Even though she only had sex with him once, Kristine told friends there was no question that Persaud was the baby's father. Still, she was afraid to tell him, Kathy says, but she did not put the task off. She beeped him, and when he called her back, she said she had something important to discuss; could she see him in person? When he said he was busy, she broke the news on the phone. According to the accounts of several of Kristine's friends, he heatedly denied paternity, claiming he'd had a vasectomy (a "partial vasectomy" was the term Kristine told Kathy and Nick he had used). Then, in a subsequent conversation (again, according to what Kristine told friends), he backed away from the vasectomy assertion. He stopped denying paternity. "He started crying -- literally crying," Kathy says Kristine told her. "He started begging her to have an abortion." He told her that he had gotten married. (Apparently, the Turkish "business trip" had been his honeymoon, and his new wife was a young Brahmin woman.) "He said, 'You're going to ruin my life!

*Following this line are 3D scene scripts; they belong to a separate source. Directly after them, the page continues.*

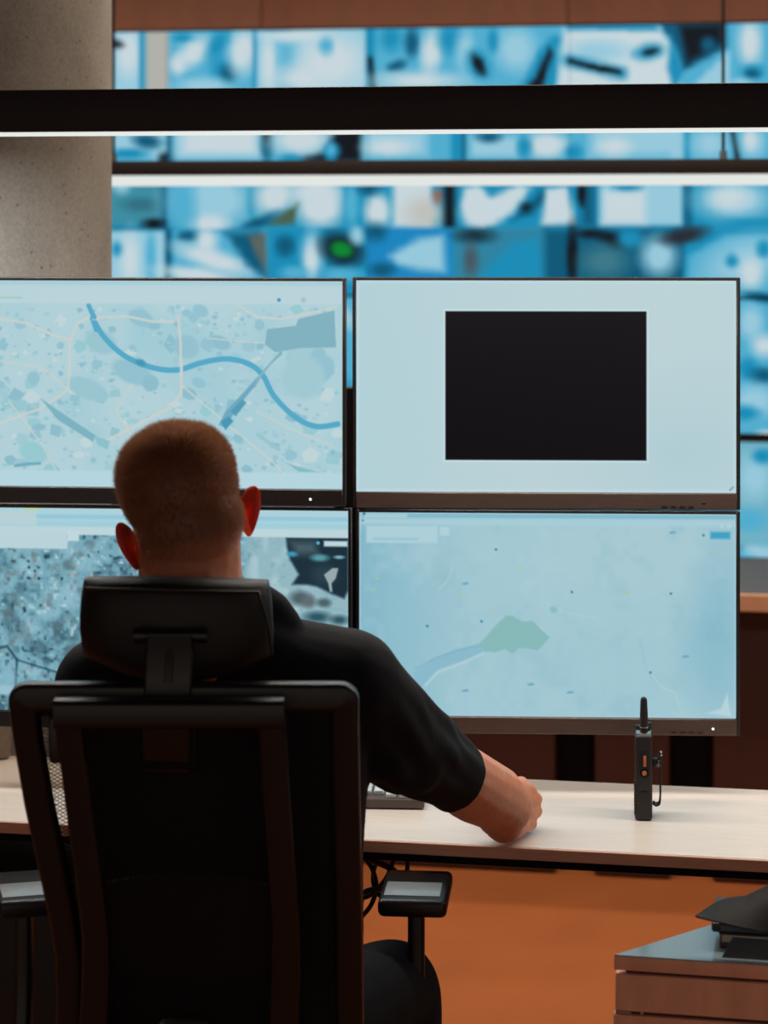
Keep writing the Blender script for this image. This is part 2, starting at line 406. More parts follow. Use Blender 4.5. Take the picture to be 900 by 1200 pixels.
E(560, 75, 12, 17, B_, -28, .5); E(561, 76, 6, 13, K_, -30, .5); E(605, 58, 22, 24, L_, 0, .5); E(578, 48, 6, 14, B_, 0, .5)
P([(604, 110), (620, 84), (630, 60), (648, 42), (660, 44), (656, 75), (648, 112)], B_, 4); P([(612, 110), (630, 86), (636, 70), (644, 56), (648, 62), (640, 88), (632, 110)], K_, 3)
P([(660, 34), (768, 28), (784, 48), (800, 112), (652, 112)], W_, 4); Q(664, 28, 770, 36, B_, 3); E(700, 60, 34, 12, L_, 0, .6)
N([(666, 71), (728, 86)], 16, B_, 4, .8); N([(668, 72), (726, 85)], 7, K_, 2); E(760, 61, 17, 9, B_, -10, .5); E(763, 60, 9, 4, K_, -12, .5)
P([(772, 26), (852, 26), (852, 56), (800, 84), (792, 56)], D_, 3); P([(796, 30), (846, 28), (846, 50), (806, 74)], K_, 5); E(830, 52, 9, 8, D_, 0, .5); P([(786, 40), (800, 84), (790, 112), (782, 80)], B_, 3)
P([(802, 110), (856, 58), (856, 112)], L_, 3); Q(856, 20, 905, 112, M_, 2); E(879, 50, 13, 26, W_, 0, .5); E(882, 84, 13, 9, B_, 0, .5); E(882, 86, 8, 5, D_, 0, .5); E(868, 100, 12, 8, L_, 0, .5)
# second strip
Q(120, 112, 905, 190, M_, 2); Q(120, 150, 196, 186, L_, 5); E(172, 165, 16, 8, D_, 8, .5); E(150, 180, 22, 6, B_, 0, .5); E(194, 186, 8, 7, K_, 0, .5); Q(196, 140, 202, 186, D_, 3)
Q(203, 130, 306, 184, L_, 5); Q(215, 150, 300, 180, W_, 7); E(312, 166, 7, 22, D_, 0, .5); E(312, 160, 4, 6, K_, 0, .6)
E(352, 164, 34, 17, W_, 0, .5); P([(340, 190), (380, 178), (395, 150), (424, 150), (424, 190)], K_, 5); E(388, 177, 10, 11, B_, 0, .3); E(388, 176, 5, 6, M_, 0, .5); E(340, 186, 12, 5, B_, 0, .5)
Q(425, 130, 545, 187, M_, 4); Q(428, 150, 500, 182, L_, 7); E(455, 172, 25, 9, W_, 0, .6); Q(528, 130, 545, 190, B_, 4); Q(541, 150, 547, 190, D_, 2)
Q(547, 130, 668, 187, M_, 3); Q(552, 160, 606, 183, L_, 5); E(573, 161, 14, 6, D_, 0, .5); E(640, 170, 24, 14, W_, 0, .4); E(615, 172, 8, 12, B_, 0, .5); E(672, 178, 10, 9, B_, 0, .5)
Q(690, 130, 802, 184, L_, 6, .8); E(720, 172, 18, 10, W_, 0, .6); Q(786, 150, 798, 184, L_, 3); Q(803, 130, 808, 190, B_, 2); E(832, 168, 20, 16, L_, 0, .6); N([(858, 150), (864, 186)], 6, K_, 2.5); E(882, 166, 14, 18, L_, 0, .5); E(879, 164, 7, 11, W_, 0, .5)
# third strip
Q(120, 190, 905, 268, B_, 2); Q(120, 215, 192, 264, (60, 140, 160), 5); E(142, 218, 10, 8, L_, 0, .6); E(165, 240, 20, 8, (50, 110, 130), 0, .6); Q(188, 190, 196, 266, D_, 3)
E(250, 235, 50, 34, L_, 0, .5); E(245, 262, 22, 10, W_, 0, .5); E(215, 240, 14, 30, M_, 0, .6); E(296, 235, 6, 18, B_, 0, .5); E(322, 230, 24, 20, W_, -20, .5); E(375, 242, 28, 24, W_, 0, .4); E(370, 225, 30, 14, W_, 0, .5)
P([(312, 264), (330, 250), (350, 238), (344, 262)], (74, 96, 74), 3); E(300, 262, 26, 6, D_, -25, .5); Q(402, 215, 424, 266, B_, 3); E(412, 240, 8, 24, M_, 0, .5)
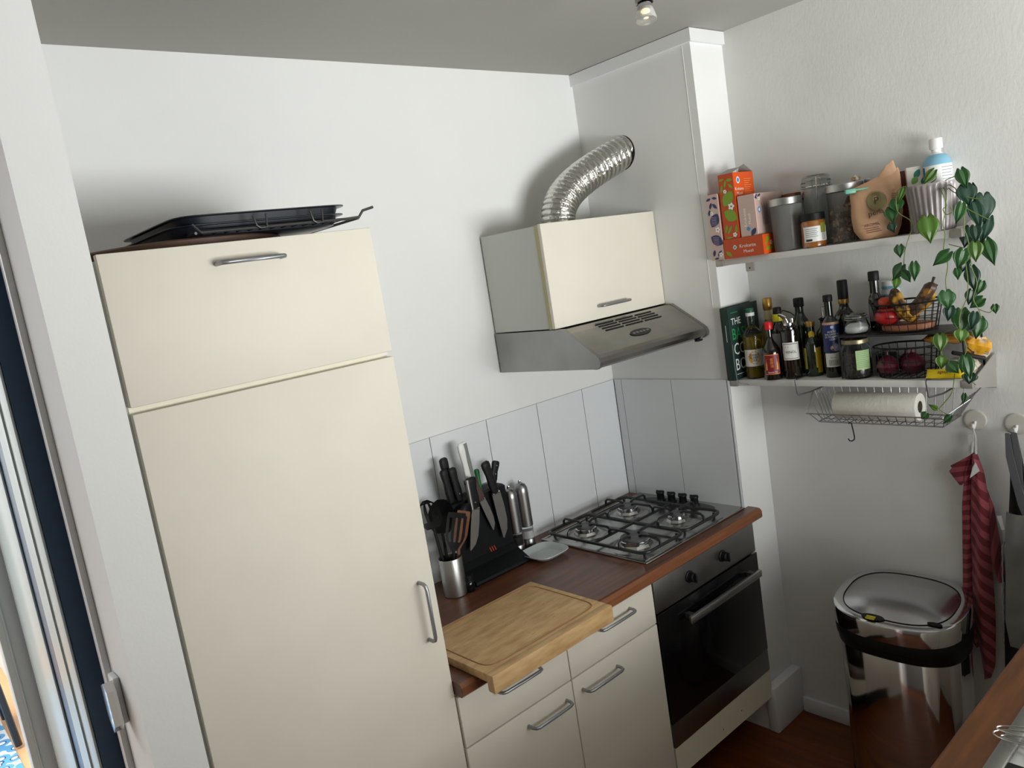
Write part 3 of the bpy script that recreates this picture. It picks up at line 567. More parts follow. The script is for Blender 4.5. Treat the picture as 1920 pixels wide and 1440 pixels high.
def leafshape(mb, P, ang, l, w, m, plane, k=8):
    """flat printed leaf; plane 'yz' on a -x face, 'xz' on a -y face; P = (x, y, z) centre"""
    pts = []
    for i in range(k+1): t_ = i/k; pts.append((l*(t_-.5), w/2*sin(PI*t_)**.8))
    for i in range(k-1, 0, -1): t_ = i/k; pts.append((l*(t_-.5), -w/2*sin(PI*t_)**.8))
    out = []
    for a, b in pts:
        a, b = a*cos(ang)-b*sin(ang), a*sin(ang)+b*cos(ang)
        out.append((P[0], P[1]-a, P[2]+b) if plane == 'yz' else (P[0]+a, P[1], P[2]+b))
    mb.add(out, [tuple(range(len(out)))], m)
def flower(mb, P, r, plane, mp=3, mc=4):
    for i in range(5):
        a = 2*PI*i/5; q = (P[0], P[1]-r*.6*cos(a), P[2]+r*.6*sin(a)) if plane == 'yz' else (P[0]+r*.6*cos(a), P[1], P[2]+r*.6*sin(a))
        leafshape(mb, q, a, r*.95, r*.8, mp, plane)
    off = (-.0002, 0) if plane == 'yz' else (0, -.0002)
    leafshape(mb, (P[0]+off[0], P[1]+off[1], P[2]), 0, r*.5, r*.5, mc, plane)
ORG = mat('orange carton', srgb(222, 84, 18), .5); ORD = mat('deep orange carton', srgb(186, 70, 20), .5)
PNK = mat('dusty pink carton', srgb(196, 170, 160), .55); NVY = mat('navy print', srgb(44, 50, 96), .5)
GRN = mat('green print', srgb(122, 152, 40), .5); FLW = mat('white print', srgb(240, 235, 228), .5); BLU = mat('blue logo print', srgb(60, 140, 190), .5)
PK2 = mat('light pink carton edge', srgb(232, 190, 180), .5)
def logo(mb, P, r, plane):
    leafshape(mb, P, 0, 2*r, 2*r, 3, plane); o_ = (P[0]-.0002, P[1], P[2]) if plane == 'yz' else (P[0], P[1]-.0002, P[2]); leafshape(mb, o_, .5, 1.4*r, 1.2*r, 5, plane)
CM = [ORG, ORD, GRN, FLW, NVY, BLU]
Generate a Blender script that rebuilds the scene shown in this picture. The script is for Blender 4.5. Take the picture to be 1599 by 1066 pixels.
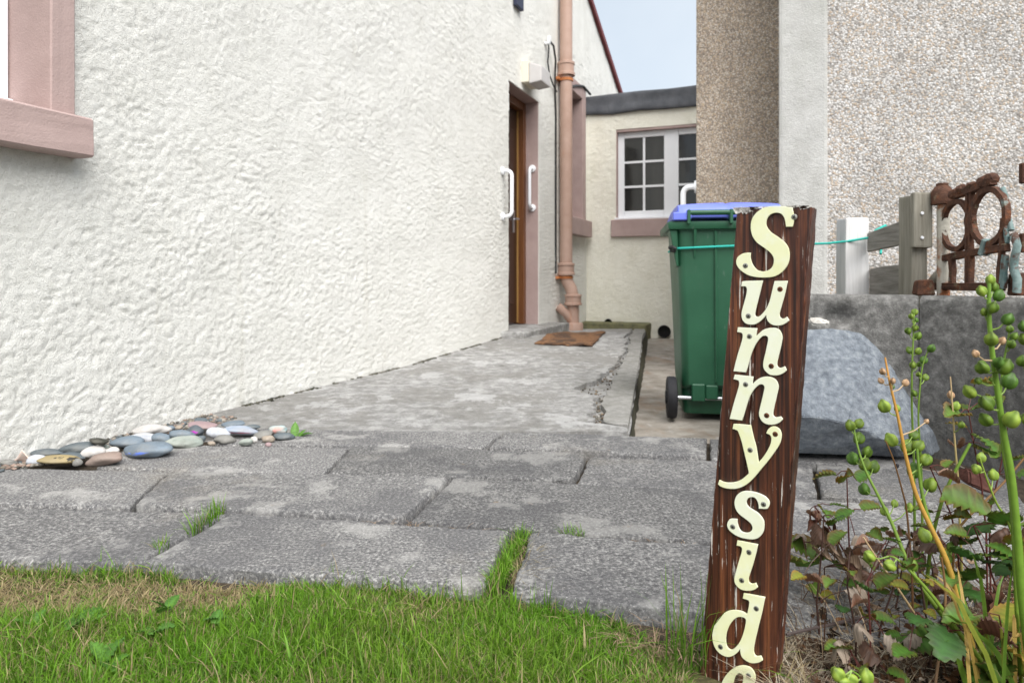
import bpy, bmesh, math, random
import numpy as np
from mathutils import Vector, Matrix, noise as mnoise
for o in list(bpy.data.objects): bpy.data.objects.remove(o)
SC = bpy.context.scene
COL = SC.collection
R = math.radians
# ------------------------------------------------------------------ camera
F, CX, CY, H = 1066.0, 799.5, 430.0, 0.58      # focal length in px of a 24 mm frame, eye 0.58 m above the flags
cd = bpy.data.cameras.new('camera'); cam = bpy.data.objects.new('camera', cd); COL.objects.link(cam)
cam.location = (0, 0, H); cam.rotation_euler = (R(90), 0, 0)
cd.sensor_width = 36; cd.lens = 24; cd.shift_y = -(533 - CY) / 1599.0
cd.clip_start = 0.05; cd.clip_end = 2000
cd.dof.use_dof = True; cd.dof.focus_distance = 1.35; cd.dof.aperture_fstop = 7.1
SC.camera = cam
# ------------------------------------------------------------------ world, sun, exposure
SUN_EL, SUN_AZ = R(50), R(157)                  # azimuth clockwise from +Y: high, behind the camera
wd = bpy.data.worlds.new('World'); SC.world = wd; wd.use_nodes = True
nt = wd.node_tree; nt.nodes.clear()
wo = nt.nodes.new('ShaderNodeOutputWorld'); bg = nt.nodes.new('ShaderNodeBackground')
sky = nt.nodes.new('ShaderNodeTexSky'); sky.sky_type = 'NISHITA'; sky.sun_disc = False
sky.sun_elevation = SUN_EL; sky.sun_rotation = SUN_AZ; sky.air_density = 1.0; sky.dust_density = 2.0
tc = nt.nodes.new('ShaderNodeTexCoord'); cl = nt.nodes.new('ShaderNodeTexNoise')
cl.inputs['Scale'].default_value = 2.2; cl.inputs['Detail'].default_value = 5
rp = nt.nodes.new('ShaderNodeValToRGB')
rp.color_ramp.elements[0].position = .3; rp.color_ramp.elements[0].color = (.62, .62, .62, 1)
rp.color_ramp.elements[1].position = .72; rp.color_ramp.elements[1].color = (.93, .93, .93, 1)
mx = nt.nodes.new('ShaderNodeMix'); mx.data_type = 'RGBA'
mx.inputs['B'].default_value = (5.9, 6.45, 6.95, 1)             # thin bright cloud
nt.links.new(tc.outputs['Generated'], cl.inputs['Vector']); nt.links.new(cl.outputs['Fac'], rp.inputs['Fac'])
nt.links.new(rp.outputs['Color'], mx.inputs['Factor']); nt.links.new(sky.outputs['Color'], mx.inputs['A'])
nt.links.new(mx.outputs['Result'], bg.inputs['Color']); nt.links.new(bg.outputs[0], wo.inputs[0])
bg.inputs['Strength'].default_value = 0.062
sl = bpy.data.lights.new('sun', 'SUN'); sl.energy = 2.3; sl.angle = R(60); sl.color = (1, .972, .935)
so = bpy.data.objects.new('sun', sl); COL.objects.link(so)
sd = Vector((math.sin(SUN_AZ) * math.cos(SUN_EL), math.cos(SUN_AZ) * math.cos(SUN_EL), math.sin(SUN_EL)))
so.rotation_euler = sd.to_track_quat('Z', 'Y').to_euler(); so.location = sd * 30
SC.view_settings.view_transform = 'Standard'; SC.view_settings.look = 'None'
SC.view_settings.gamma = 1; SC.view_settings.exposure = 1.3; SC.view_settings.use_curve_mapping = False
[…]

My parents are going to disown me!' " He said his wife and his parents were going to pay his tuition to dental school. " 'You can't do this to me!' 'This can't happen!' "
Kathy reports, "He talked to her a few more times. Each time, he begged her again to have an abortion -- the baby 'would ruin his life.' She was trying to work it through with him. I said, 'Would you stop already? It's his problem! You don't have to make it right for him.' But she wanted it to be right for him."
She had reasons for this. She wanted his name on the birth certificate so her child wouldn't be embarrassed enrolling for school with a document that did not list a father. The acknowledgment of paternity would also allow her to sue him for child support, something Kathy pressed her to consider. "But Kristine is definitely not about money. Never once did she say, 'Oh, he's gonna be a dentist one day!' " Kristine would only consider suing for child support "later," Kathy says, "if down the road she needed money to safeguard the baby."